The First Transition Metals Periodic Table
Designed to be Learned!

1. Explains and Predicts Transition Metal Properties - the behavior of the transition metals can be baffling. Why does scandium show only the 3+ common oxidation state, but vanadium has 2+, 3+, 4+ and 5+ common oxidation states? Why does zinc react with acid, while its neighbor copper does not? Why is gold so unreactive? Why can chromium metal form both the ionic base chromium II hydroxide Cr(OH)₂ and the covalent chromic acid H₂CrO₄ ? This table addresses all of those issues and more.

2. Logical, Easy To Learn Structure - the electron orbital structures that underlie the transition metals are actually easier to learn than the behaviors themselves. This table Requires the least possible student effort to provide the greatest possible accuracy of student recall. Avoids the problem of "unlearning" in the future.

3. Is Scientifically Tenable - This pedagogical model of the d-block elements has fewer errors than the alternatives. Students can build upon it as they increase their knowledge of more sophisticated models.

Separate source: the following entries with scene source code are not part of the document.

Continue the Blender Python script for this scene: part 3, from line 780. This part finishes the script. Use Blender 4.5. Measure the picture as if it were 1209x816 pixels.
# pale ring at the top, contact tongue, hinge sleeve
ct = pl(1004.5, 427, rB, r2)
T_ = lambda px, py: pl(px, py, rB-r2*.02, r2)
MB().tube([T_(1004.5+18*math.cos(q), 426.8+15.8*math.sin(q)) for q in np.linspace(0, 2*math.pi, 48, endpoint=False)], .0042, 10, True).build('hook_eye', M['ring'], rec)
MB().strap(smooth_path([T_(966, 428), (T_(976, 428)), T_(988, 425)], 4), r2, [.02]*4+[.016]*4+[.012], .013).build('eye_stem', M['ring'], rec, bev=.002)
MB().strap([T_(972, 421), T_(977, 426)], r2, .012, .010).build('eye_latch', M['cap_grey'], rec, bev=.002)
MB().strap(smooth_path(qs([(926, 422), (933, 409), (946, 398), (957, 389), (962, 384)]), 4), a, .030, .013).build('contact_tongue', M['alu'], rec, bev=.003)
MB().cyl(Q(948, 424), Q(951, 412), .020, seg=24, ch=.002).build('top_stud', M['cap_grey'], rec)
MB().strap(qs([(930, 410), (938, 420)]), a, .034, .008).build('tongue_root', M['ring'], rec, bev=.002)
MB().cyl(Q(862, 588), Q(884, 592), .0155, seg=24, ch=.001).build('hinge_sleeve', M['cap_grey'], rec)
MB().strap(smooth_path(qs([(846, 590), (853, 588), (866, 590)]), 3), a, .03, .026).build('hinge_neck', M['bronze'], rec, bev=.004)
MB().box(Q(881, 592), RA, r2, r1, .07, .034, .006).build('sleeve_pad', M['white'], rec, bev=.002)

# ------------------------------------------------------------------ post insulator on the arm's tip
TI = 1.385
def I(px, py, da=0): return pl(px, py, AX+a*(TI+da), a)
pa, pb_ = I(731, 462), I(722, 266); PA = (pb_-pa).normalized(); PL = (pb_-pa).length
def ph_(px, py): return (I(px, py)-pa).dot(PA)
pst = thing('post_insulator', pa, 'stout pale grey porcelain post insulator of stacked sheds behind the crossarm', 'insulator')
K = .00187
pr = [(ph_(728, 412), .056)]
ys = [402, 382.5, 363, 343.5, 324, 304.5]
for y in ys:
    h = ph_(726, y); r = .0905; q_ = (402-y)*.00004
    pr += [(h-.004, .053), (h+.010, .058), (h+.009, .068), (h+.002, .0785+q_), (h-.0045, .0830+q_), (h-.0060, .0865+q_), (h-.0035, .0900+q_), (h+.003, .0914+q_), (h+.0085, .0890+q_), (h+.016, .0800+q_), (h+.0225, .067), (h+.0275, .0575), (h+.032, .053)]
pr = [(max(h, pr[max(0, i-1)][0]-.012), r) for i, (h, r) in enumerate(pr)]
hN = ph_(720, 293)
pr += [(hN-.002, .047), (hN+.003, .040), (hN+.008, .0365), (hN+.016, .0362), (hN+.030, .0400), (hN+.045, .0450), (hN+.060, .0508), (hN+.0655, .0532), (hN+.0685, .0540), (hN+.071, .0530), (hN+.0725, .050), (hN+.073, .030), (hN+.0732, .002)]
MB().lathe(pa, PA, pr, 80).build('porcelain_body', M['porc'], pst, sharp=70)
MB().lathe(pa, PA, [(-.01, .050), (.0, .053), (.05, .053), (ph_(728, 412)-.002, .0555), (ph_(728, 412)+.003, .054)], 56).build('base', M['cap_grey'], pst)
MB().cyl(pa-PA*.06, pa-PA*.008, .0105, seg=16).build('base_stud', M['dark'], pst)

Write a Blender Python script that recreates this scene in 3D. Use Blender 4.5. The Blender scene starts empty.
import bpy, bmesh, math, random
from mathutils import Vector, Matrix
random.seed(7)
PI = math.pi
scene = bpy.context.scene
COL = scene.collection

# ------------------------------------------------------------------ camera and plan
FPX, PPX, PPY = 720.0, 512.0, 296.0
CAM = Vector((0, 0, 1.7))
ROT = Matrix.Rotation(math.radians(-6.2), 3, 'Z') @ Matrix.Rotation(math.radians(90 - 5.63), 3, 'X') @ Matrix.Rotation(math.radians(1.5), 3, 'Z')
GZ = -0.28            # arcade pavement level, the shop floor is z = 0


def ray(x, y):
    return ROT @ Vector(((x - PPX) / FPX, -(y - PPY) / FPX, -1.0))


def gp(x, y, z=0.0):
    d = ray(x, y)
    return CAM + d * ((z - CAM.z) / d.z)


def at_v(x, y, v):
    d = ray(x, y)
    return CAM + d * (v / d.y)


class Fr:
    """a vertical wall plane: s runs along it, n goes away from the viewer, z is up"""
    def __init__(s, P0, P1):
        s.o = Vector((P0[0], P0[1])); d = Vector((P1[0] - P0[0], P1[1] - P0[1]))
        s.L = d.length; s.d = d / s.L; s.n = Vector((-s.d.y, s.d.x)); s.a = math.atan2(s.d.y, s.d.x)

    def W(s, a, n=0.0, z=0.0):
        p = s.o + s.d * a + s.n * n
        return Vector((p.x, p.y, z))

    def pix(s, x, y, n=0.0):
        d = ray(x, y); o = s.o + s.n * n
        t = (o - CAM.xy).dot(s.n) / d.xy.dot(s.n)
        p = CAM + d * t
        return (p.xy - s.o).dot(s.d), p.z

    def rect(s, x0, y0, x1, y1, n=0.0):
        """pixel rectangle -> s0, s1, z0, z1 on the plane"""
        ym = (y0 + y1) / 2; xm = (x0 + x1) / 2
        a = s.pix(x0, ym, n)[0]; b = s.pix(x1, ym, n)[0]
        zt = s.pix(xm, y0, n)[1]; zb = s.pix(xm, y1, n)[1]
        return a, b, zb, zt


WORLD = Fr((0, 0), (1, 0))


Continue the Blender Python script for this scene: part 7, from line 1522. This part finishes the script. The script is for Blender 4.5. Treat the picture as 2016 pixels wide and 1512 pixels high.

4. Emphasizes Four Trends - First, the inner core shrinks monotonically from Group 3 to Group 12. Second, the d-orbitals shrink, but in Group 3 are extend outside the inner core. They shrink to a minimum in Group 5, grow to Group 7, shrink again to Group 9, and then disappear beneath the surface of the inner core by Groupp 12. Third, the d-electrons favor groups of 5 electrons, and 10 electrons. Thus, Group 6 and Group 11 elements tend to have just one electron in the outer s-orbital. Fourth, the s-orbitals remain relatively constant in size.